Film, Music and Autism Come Together In This Lab

By Christina Elston

special needs spectrum laboratory

Student artists from Spectrum Laboratory make up the cast of “Use Your Imagination,” a virtual reality film that debuted at Oculus House at the Sundance Film Festival. PHOTO BY JEFF LORCH

Lots of local folks took their films to last month’s Sundance Film Festival, but one has a particularly fun story behind – and above, below and all around – it. “Use Your Imagination,” which premiered at Oculus House at the festival Jan. 22, is a virtual reality musical created in collaboration with, and starring, artists with autism.

The film was made with a grant from Oculus VR, makers of virtual-reality equipment. The Oculus VR for Good program paired 10 filmmakers with 10 nonprofits to champion the nonprofits’ social missions and tell their stories.

From among 600 submissions, Spectrum Laboratory, an L.A.-based organization dedicated to empowering artists on the autism spectrum to create original films and music, was selected as one of those nonprofits.

“It’s kind of like a virtual musical journey through autism,” Jason Weissbrod, who co-founded Spectrum Laboratory two years ago, says of the film they created. “It looks like you are standing right next to our student artists. It’s almost 3D.”

The first step in the process was for Weissbrod and Spectrum Laboratory co-founder Garth Herberg to attend VR for Good Boot Camp in the Silicon Valley, where they received hands-on instruction in VR filmmaking and met filmmaker Roberto Drilea and mentor Opeyemi Olukemi, who leads digital and interactive programs for the Tribeca Film Institute.

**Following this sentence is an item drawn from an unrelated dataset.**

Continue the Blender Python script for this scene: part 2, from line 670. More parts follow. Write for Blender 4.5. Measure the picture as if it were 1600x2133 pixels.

special needs - spectrum laboratory

Garth Hereberg, head of music at Spectrum Laboratory, works on “Use Your Imagination.” PHOTO BY JEFF LORCH

The Spectrum Laboratory team brought their new knowledge back to L.A. and worked with their students in what Herberg calls “a true collaboration” to write the music and script and stage the film. The next step was for Drilea to come to town for the filming, which is a bit different than making a traditional film.

“It’s more like doing a stage or play production,” explains Weissbrod, because the action is filmed in all directions at once to create the VR effect. “[The students] had to perform it almost perfectly in one take.” The film was shot over five long days, giving the Spectrum Laboratory artists a “full-on filmmaking experience,” he says.

And just as Weissbrod and Hereberg returned from Park City, glowing from the audience’s great response to the “Use Your Imagination” premiere at a private Oculus House event, they began gearing up for a new session of classes at Spectrum Laboratory.

Weissbrod, the organization’s head of film, and Herberg, head of music, met when both were working at The Miracle Project, the well-known local musical theater program for people on the autism spectrum. The two eventually paired up to focus on their passion for bringing film to the autism community. They now offer a range of classes in film, music and animation. They also offer one-on-one mentoring, and Weissbrod is currently mentoring one student in writing.

special needs - spectrum laboratory

Jason Weissbrod, far left, works with Spectrum Laboratory students on their VR film. PHOTO BY JEFF LORCH

Their students produce albums, music videos and short films that are posted on the Spectrum Laboratory website. “It’s kind of like an art school, and at the same time, it’s a production house,” explains Hereberg. “I think our mission is really to tap into our student artists and figure out their strengths and their passions.”

The two say that anyone on the autism spectrum who has a passion for filmmaking or creating music in any form might be a fit for the program. Weissbrod recommends that families check out the organization’s website and view the videos students have created and the class schedule, then reach out through the site’s contact page to discuss their artist’s interests.

While Spectrum Laboratory does pair artists with entertainment professionals and support students in their career goals, the organization isn’t just for students interested in going pro. “It’s a huge social benefit, too,” says Hereberg. “This is really a haven and a safe and a fun place to be.”

The program’s youngest current student artist is 12, and its oldest is 26, and Hereberg and Weissbrod say they’re open to working in any direction a student wants to go. “That’s why we call it a laboratory,” Weissbrod says. “It’s about experimenting.”